• SUPPLIED DATA

###

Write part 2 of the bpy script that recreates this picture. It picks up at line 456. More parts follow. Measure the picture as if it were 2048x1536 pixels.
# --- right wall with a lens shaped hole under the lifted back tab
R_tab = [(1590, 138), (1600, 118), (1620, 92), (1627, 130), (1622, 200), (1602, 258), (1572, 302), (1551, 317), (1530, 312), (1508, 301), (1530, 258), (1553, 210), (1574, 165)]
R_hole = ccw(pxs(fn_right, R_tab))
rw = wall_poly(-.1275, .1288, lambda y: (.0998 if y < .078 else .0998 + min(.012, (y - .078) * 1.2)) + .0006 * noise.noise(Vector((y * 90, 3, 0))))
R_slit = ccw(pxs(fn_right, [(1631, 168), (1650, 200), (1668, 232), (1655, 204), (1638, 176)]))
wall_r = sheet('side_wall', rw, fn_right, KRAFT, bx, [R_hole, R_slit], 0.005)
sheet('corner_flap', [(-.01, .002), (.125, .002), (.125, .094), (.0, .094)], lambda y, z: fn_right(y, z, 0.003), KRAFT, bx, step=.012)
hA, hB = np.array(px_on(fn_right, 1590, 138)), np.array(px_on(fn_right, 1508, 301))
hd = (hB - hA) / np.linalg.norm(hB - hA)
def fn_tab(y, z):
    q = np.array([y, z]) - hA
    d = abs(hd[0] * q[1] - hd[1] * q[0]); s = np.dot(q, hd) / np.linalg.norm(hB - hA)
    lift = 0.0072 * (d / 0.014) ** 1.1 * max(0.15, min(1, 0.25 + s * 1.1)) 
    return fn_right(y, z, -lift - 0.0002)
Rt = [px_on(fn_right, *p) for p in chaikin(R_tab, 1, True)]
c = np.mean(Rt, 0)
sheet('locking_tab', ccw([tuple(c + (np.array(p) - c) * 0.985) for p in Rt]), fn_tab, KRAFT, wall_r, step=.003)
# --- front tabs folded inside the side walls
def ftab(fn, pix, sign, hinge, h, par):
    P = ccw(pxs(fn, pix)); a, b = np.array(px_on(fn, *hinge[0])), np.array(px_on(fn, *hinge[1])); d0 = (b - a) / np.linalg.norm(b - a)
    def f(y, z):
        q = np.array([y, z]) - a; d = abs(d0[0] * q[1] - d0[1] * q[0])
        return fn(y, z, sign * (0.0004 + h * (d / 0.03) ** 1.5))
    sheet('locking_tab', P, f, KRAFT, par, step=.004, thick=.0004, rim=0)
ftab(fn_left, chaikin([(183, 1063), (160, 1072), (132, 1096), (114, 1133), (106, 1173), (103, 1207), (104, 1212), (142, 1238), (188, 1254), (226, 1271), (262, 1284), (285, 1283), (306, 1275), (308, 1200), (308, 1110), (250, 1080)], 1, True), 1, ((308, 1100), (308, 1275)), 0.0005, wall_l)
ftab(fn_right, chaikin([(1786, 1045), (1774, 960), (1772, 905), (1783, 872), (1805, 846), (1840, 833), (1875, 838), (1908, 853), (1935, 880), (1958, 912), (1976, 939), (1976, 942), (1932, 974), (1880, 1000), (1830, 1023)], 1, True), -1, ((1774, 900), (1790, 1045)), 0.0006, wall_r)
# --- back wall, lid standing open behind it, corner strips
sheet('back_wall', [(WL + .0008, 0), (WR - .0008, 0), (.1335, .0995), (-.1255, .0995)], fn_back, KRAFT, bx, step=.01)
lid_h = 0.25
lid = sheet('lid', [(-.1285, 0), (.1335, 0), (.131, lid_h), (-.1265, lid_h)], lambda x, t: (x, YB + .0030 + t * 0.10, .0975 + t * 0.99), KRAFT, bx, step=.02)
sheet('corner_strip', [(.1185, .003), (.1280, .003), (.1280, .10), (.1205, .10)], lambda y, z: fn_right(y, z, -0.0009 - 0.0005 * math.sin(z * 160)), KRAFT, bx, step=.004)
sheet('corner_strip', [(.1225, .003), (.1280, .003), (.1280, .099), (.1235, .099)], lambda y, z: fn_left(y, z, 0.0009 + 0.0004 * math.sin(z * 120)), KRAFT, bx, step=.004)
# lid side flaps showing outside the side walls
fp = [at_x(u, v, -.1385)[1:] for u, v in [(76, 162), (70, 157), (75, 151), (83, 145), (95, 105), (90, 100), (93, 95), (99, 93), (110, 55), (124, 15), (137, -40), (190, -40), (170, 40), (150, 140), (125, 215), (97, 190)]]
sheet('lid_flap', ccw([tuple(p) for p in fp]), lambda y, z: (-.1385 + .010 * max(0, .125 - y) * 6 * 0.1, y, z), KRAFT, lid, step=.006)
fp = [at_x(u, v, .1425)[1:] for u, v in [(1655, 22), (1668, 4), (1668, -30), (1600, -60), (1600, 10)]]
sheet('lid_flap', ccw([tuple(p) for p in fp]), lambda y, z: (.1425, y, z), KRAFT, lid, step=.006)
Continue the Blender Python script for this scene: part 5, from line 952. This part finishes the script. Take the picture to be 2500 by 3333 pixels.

###

• YOUR TASK
Copy all the records above precisely.

• COMPLETE RESPONSE
Write part 2 of the bpy script that recreates this picture. It picks up at line 456. More parts follow. Measure the picture as if it were 2048x1536 pixels.
# --- right wall with a lens shaped hole under the lifted back tab
R_tab = [(1590, 138), (1600, 118), (1620, 92), (1627, 130), (1622, 200), (1602, 258), (1572, 302), (1551, 317), (1530, 312), (1508, 301), (1530, 258), (1553, 210), (1574, 165)]
R_hole = ccw(pxs(fn_right, R_tab))
rw = wall_poly(-.1275, .1288, lambda y: (.0998 if y < .078 else .0998 + min(.012, (y - .078) * 1.2)) + .0006 * noise.noise(Vector((y * 90, 3, 0))))
R_slit = ccw(pxs(fn_right, [(1631, 168), (1650, 200), (1668, 232), (1655, 204), (1638, 176)]))
wall_r = sheet('side_wall', rw, fn_right, KRAFT, bx, [R_hole, R_slit], 0.005)
sheet('corner_flap', [(-.01, .002), (.125, .002), (.125, .094), (.0, .094)], lambda y, z: fn_right(y, z, 0.003), KRAFT, bx, step=.012)
hA, hB = np.array(px_on(fn_right, 1590, 138)), np.array(px_on(fn_right, 1508, 301))
hd = (hB - hA) / np.linalg.norm(hB - hA)
def fn_tab(y, z):
    q = np.array([y, z]) - hA
    d = abs(hd[0] * q[1] - hd[1] * q[0]); s = np.dot(q, hd) / np.linalg.norm(hB - hA)
    lift = 0.0072 * (d / 0.014) ** 1.1 * max(0.15, min(1, 0.25 + s * 1.1)) 
    return fn_right(y, z, -lift - 0.0002)
Rt = [px_on(fn_right, *p) for p in chaikin(R_tab, 1, True)]
c = np.mean(Rt, 0)
sheet('locking_tab', ccw([tuple(c + (np.array(p) - c) * 0.985) for p in Rt]), fn_tab, KRAFT, wall_r, step=.003)
# --- front tabs folded inside the side walls
def ftab(fn, pix, sign, hinge, h, par):
    P = ccw(pxs(fn, pix)); a, b = np.array(px_on(fn, *hinge[0])), np.array(px_on(fn, *hinge[1])); d0 = (b - a) / np.linalg.norm(b - a)
    def f(y, z):
        q = np.array([y, z]) - a; d = abs(d0[0] * q[1] - d0[1] * q[0])
        return fn(y, z, sign * (0.0004 + h * (d / 0.03) ** 1.5))
    sheet('locking_tab', P, f, KRAFT, par, step=.004, thick=.0004, rim=0)
ftab(fn_left, chaikin([(183, 1063), (160, 1072), (132, 1096), (114, 1133), (106, 1173), (103, 1207), (104, 1212), (142, 1238), (188, 1254), (226, 1271), (262, 1284), (285, 1283), (306, 1275), (308, 1200), (308, 1110), (250, 1080)], 1, True), 1, ((308, 1100), (308, 1275)), 0.0005, wall_l)
ftab(fn_right, chaikin([(1786, 1045), (1774, 960), (1772, 905), (1783, 872), (1805, 846), (1840, 833), (1875, 838), (1908, 853), (1935, 880), (1958, 912), (1976, 939), (1976, 942), (1932, 974), (1880, 1000), (1830, 1023)], 1, True), -1, ((1774, 900), (1790, 1045)), 0.0006, wall_r)
# --- back wall, lid standing open behind it, corner strips
sheet('back_wall', [(WL + .0008, 0), (WR - .0008, 0), (.1335, .0995), (-.1255, .0995)], fn_back, KRAFT, bx, step=.01)
lid_h = 0.25
lid = sheet('lid', [(-.1285, 0), (.1335, 0), (.131, lid_h), (-.1265, lid_h)], lambda x, t: (x, YB + .0030 + t * 0.10, .0975 + t * 0.99), KRAFT, bx, step=.02)
sheet('corner_strip', [(.1185, .003), (.1280, .003), (.1280, .10), (.1205, .10)], lambda y, z: fn_right(y, z, -0.0009 - 0.0005 * math.sin(z * 160)), KRAFT, bx, step=.004)
sheet('corner_strip', [(.1225, .003), (.1280, .003), (.1280, .099), (.1235, .099)], lambda y, z: fn_left(y, z, 0.0009 + 0.0004 * math.sin(z * 120)), KRAFT, bx, step=.004)
# lid side flaps showing outside the side walls
fp = [at_x(u, v, -.1385)[1:] for u, v in [(76, 162), (70, 157), (75, 151), (83, 145), (95, 105), (90, 100), (93, 95), (99, 93), (110, 55), (124, 15), (137, -40), (190, -40), (170, 40), (150, 140), (125, 215), (97, 190)]]
sheet('lid_flap', ccw([tuple(p) for p in fp]), lambda y, z: (-.1385 + .010 * max(0, .125 - y) * 6 * 0.1, y, z), KRAFT, lid, step=.006)
fp = [at_x(u, v, .1425)[1:] for u, v in [(1655, 22), (1668, 4), (1668, -30), (1600, -60), (1600, 10)]]
sheet('lid_flap', ccw([tuple(p) for p in fp]), lambda y, z: (.1425, y, z), KRAFT, lid, step=.006)
Continue the Blender Python script for this scene: part 5, from line 952. This part finishes the script. Take the picture to be 2500 by 3333 pixels.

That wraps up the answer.